La veille, dimanche soir, Édouard Philippe, désigné comme successeur en 2010 par Antoine Rufenacht, a, avec 26 664 voix et 52 % des suffrages exprimés, remporté le scrutin dès le premier tour dans cette ville de 174 000 habitants. Face à la victoire de cet homme qui, selon l’expression de la presse havraise, «  ne touche plus terre  », la gauche est au fond du trou, victime d’une abstention particulièrement forte de ses propres électeurs  : au niveau de la ville, la participation plafonne à 47 % (contre 55,5 % en 2008). Désigné, en octobre 2013, comme candidat du PS à l’issue d’une primaire où la participation avait déjà été très faiblarde (1 500 votants environ), Camille Galap (8 581 voix et 16,7 % des suffrages exprimés) pointe une «  victoire de l’abstention  »  : «  Les gens ne croient plus en l’appareil politique  », se désole-t-il. Laurent Logiou, son prédécesseur à la tête des socialistes locaux, lâche  : «  Quand on faisait campagne, on sentait les gens non pas agressifs, mais désabusés et désenchantés. On aurait dû se méfier.  » Au soir du premier et dernier tour, la communiste Nathalie Nail n’en revient pas, avec 8 385 voix et 16,4 % des suffrages exprimés, de voir sa liste de rassemblement entraînée dans la «  spirale  » sanctionnant la gauche de François Hollande, «  reflet de la désespérance engrangée par la politique gouvernementale de renoncements  ».

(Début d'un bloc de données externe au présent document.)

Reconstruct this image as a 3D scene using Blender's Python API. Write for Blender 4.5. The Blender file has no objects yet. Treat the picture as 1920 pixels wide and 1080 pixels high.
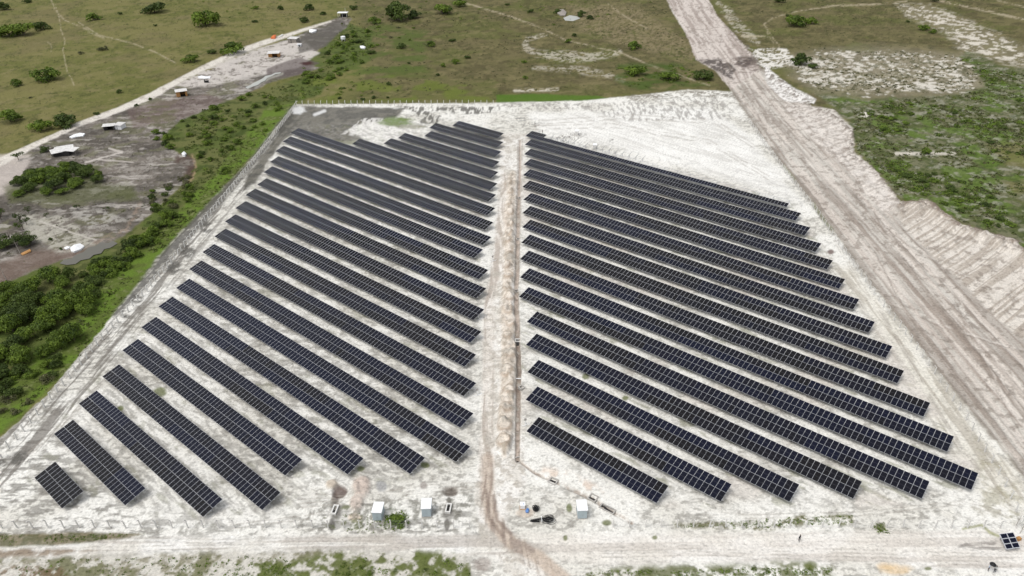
import bpy, math, random
import numpy as np
from mathutils import Vector, Matrix
R = math.radians
# ------------------------------------------------------------------ camera, sky, sun
sc = bpy.context.scene
F, PITCH, ROLL, CH = 1394.81, 0.54686676, -0.01393404, 111.97
cp, sp = math.cos(PITCH), math.sin(PITCH)
FW = np.array([0, cp, -sp]); UP0 = np.array([0, sp, cp]); RT0 = np.array([1., 0, 0])
RT = RT0*math.cos(ROLL)+UP0*math.sin(ROLL); UP = -RT0*math.sin(ROLL)+UP0*math.cos(ROLL)
cam = bpy.data.objects.new('camera', bpy.data.cameras.new('camera')); sc.collection.objects.link(cam)
cam.matrix_world = Matrix(((RT[0], UP[0], -FW[0], 0), (RT[1], UP[1], -FW[1], 0), (RT[2], UP[2], -FW[2], CH), (0, 0, 0, 1)))
cam.data.sensor_width = 36; cam.data.lens = 36*F/1920; cam.data.clip_start = 1; cam.data.clip_end = 9000
sc.camera = cam
SUN_EL, SUN_AZ = 64, -118       # azimuth measured from +y towards +x: the light comes from the left, a little behind
w = bpy.data.worlds.new('World'); sc.world = w; w.use_nodes = True
nt = w.node_tree; nt.nodes.clear()
o_ = nt.nodes.new('ShaderNodeOutputWorld'); bg = nt.nodes.new('ShaderNodeBackground'); sky = nt.nodes.new('ShaderNodeTexSky')
sky.sky_type = 'NISHITA'; sky.sun_disc = False; sky.sun_elevation = R(SUN_EL); sky.sun_rotation = R(SUN_AZ); sky.dust_density = 3
hs = nt.nodes.new('ShaderNodeHueSaturation'); hs.inputs['Saturation'].default_value = 0.22
nt.links.new(sky.outputs[0], hs.inputs['Color']); nt.links.new(hs.outputs[0], bg.inputs[0]); bg.inputs[1].default_value = 0.15
nt.links.new(bg.outputs[0], o_.inputs[0])
sl = bpy.data.lights.new('sun', 'SUN'); sl.energy = 1.05; sl.angle = R(28); sl.color = (1, 0.97, 0.91)
so = bpy.data.objects.new('sun', sl); sc.collection.objects.link(so)
d_ = Vector((math.sin(R(SUN_AZ))*math.cos(R(SUN_EL)), math.cos(R(SUN_AZ))*math.cos(R(SUN_EL)), math.sin(R(SUN_EL))))
so.rotation_euler = d_.to_track_quat('Z', 'Y').to_euler(); so.location = d_*300
sc.view_settings.view_transform = 'Standard'; sc.view_settings.look = 'None'; sc.view_settings.gamma = 1
sc.view_settings.exposure = 0.26
rng = np.random.default_rng(7); random.seed(7)

def at(px, py, z=0.0):         # where the photograph's pixel meets the plane z
    d = FW+RT*(px-960)/F-UP*(py-540)/F
    p = np.array([0, 0, CH])+d*((z-CH)/d[2])
    return Vector((p[0], p[1], z))
def project(X, Y, Z=0.0):
    D = np.stack([X, Y, np.full_like(X, 0)+Z-CH], -1); dz = D@FW; dz = np.maximum(dz, 1)
    return 960+F*(D@RT)/dz, 540-F*(D@UP)/dz, dz
def mpp(px, py):               # metres per photograph pixel (across) at that ground point
    p = at(px, py); return (p.y*cp+CH*sp)/F
# ------------------------------------------------------------------ noise
TB = rng.random((256, 256)).astype(np.float32)
def vn(x, y, s=0):
    x = x+s*17.31; y = y+s*9.77
    xi = np.floor(x).astype(np.int64); yi = np.floor(y).astype(np.int64)
    fx = (x-xi).astype(np.float32); fy = (y-yi).astype(np.float32)
    fx = fx*fx*(3-2*fx); fy = fy*fy*(3-2*fy)
    a = TB[xi & 255, yi & 255]; b = TB[(xi+1) & 255, yi & 255]; c = TB[xi & 255, (yi+1) & 255]; d = TB[(xi+1) & 255, (yi+1) & 255]
    return (a+(b-a)*fx)*(1-fy)+(c+(d-c)*fx)*fy
def fbm(x, y, o=4, s=0, g=0.55):
    t = 0; a = 1; n = 0
    for k in range(o):
        t = t+a*vn(x, y, s+k*3.1); n += a; a *= g; x = x*2.03; y = y*2.03
    return t/n
def ss(a, b, x): 
    t = np.clip((x-a)/(b-a), 0, 1); return t*t*(3-2*t)
def lin(r, g, b, k=0.84):
    f = lambda v: (v/255/12.92 if v/255 <= .04045 else ((v/255+.055)/1.055)**2.4)*k
    return np.array([f(r), f(g), f(b)], np.float32)
# ------------------------------------------------------------------ materials
def mat(name, col, rough=0.7, metal=0.0, noise=0.0, scale=3.0, spec=0.3):
    m = bpy.data.materials.new(name); m.use_nodes = True; n = m.node_tree; b = n.nodes['Principled BSDF']
    b.inputs['Base Color'].default_value = (*col, 1); b.inputs['Roughness'].default_value = rough; b.inputs['Metallic'].default_value = metal
    b.inputs['Specular IOR Level'].default_value = spec
    if noise:
        tc = n.nodes.new('ShaderNodeTexCoord'); no = n.nodes.new('ShaderNodeTexNoise'); no.inputs['Scale'].default_value = scale; no.inputs['Detail'].default_value = 6
        mr = n.nodes.new('ShaderNodeMapRange'); mr.inputs['From Min'].default_value = .3; mr.inputs['From Max'].default_value = .7
        mr.inputs['To Min'].default_value = 1-noise; mr.inputs['To Max'].default_value = 1+noise*.6
        mx = n.nodes.new('ShaderNodeVectorMath'); mx.operation = 'SCALE'; mx.inputs[0].default_value = col
        n.links.new(tc.outputs['Object'], no.inputs['Vector']); n.links.new(no.outputs['Fac'], mr.inputs['Value'])
        n.links.new(mr.outputs[0], mx.inputs['Scale']); n.links.new(mx.outputs[0], b.inputs['Base Color'])
    return m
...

Quelques heures plus tard, lundi midi, au siège monumental de la section du PCF du Havre, Nathalie Nail soupire, à l’issue d’une réunion avec son équipe de campagne  : «  Ce sont nos électeurs qui ne se sont pas mobilisés, c’est tout à fait évident dans tous les quartiers populaires, ce sont tous ceux qui prennent les coups du gouvernement aujourd’hui qui ne se sont pas rendus aux urnes. Ce qui est dur, c’est qu’on a tenu la ville pendant un an. On a fait des questionnaires, des ateliers citoyens, on sentait de la sympathie… Puis les gens ne sont pas allés voter, comme s’ils attendaient le deuxième tour  !  » À ses côtés, Baptiste Bauza, jeune militant du PCF et membre de l’équipe de campagne, sort un tableau avec les résultats sur toute la ville. «  On a des taux d’abstention extrêmement élevés dans les quartiers qui nous sont les plus favorables, explique-t-il. On retrouve, comme dans le reste du pays, une tendance à la claque pour la gauche, qui déçoit tellement au plan national… Sauf qu’ici, dans la tête des gens, la gauche, c’est d’abord nous  ! Parfois c’est bien, mais ce coup-ci, cela fait très mal…  »

Dans le détail, sur les quatre cantons du Havre tenus par l’UMP, où le maire sortant flirte avec les 60 % des suffrages exprimés au premier tour, la participation moyenne est de 52,6 %, alors que, dans les cinq cantons avec des conseillers généraux de gauche (quatre pour le PCF et un pour le PS), elle culmine à 42,4 %. Dans deux de ces cantons traditionnellement ancrés à gauche, à Caucriauville, au Bois de Bléville, à La Hêtraie ou à la Mare-Rouge, l’abstention s’approche même des 62 %. «  Au sud de la voie ferrée, tous ceux qui ont voté pour nous, on les a vus pendant la campagne  », ironise, non sans amertume, Nathalie Nail. Secrétaire du PCF au Havre, Gilles Croguennec décrit un paysage inquiétant  : «  Ce n’est même pas de la contestation frontale, c’est juste un désintérêt radical, un rejet de la forme politique dans son ensemble. Avec ce gouvernement, les coups les plus durs pour les couches populaires passent, leurs effets ne se sont pas encore tous faits sentir.  » Dans ces conditions, le danger, ça serait, pour Baptiste Bauza, de ne pas entendre le message. «  Il y a dans les résultats du vote un avertissement d’une grande violence  ! lance-t-il. La gauche peut disparaître, c’est arrivé ailleurs, en Grande-Bretagne ou en Italie… Comment faire pour que les socialistes au pouvoir finissent par entendre le fatalisme qu’ils nourrissent dans les classes populaires  ?  »

Dans le quartier de Mont-Gaillard, au bar-tabac, tout est tranquille. Les habitués parlent du prix du diesel à la station-service. Un gars veut tout savoir du «  match d’hier soir  », le Clasico, entre le Real et le Barça  : «  Si ils n’avaient pas pris de carton, ils auraient gagné, non  ?  » Au comptoir, un autre scrute l’écran, et peste  : «  Quand je ne joue pas, ce sont toujours mes numéros qui sortent.  » Dans ce quartier populaire, les abstentionnistes gardent le cap, sans crier gare.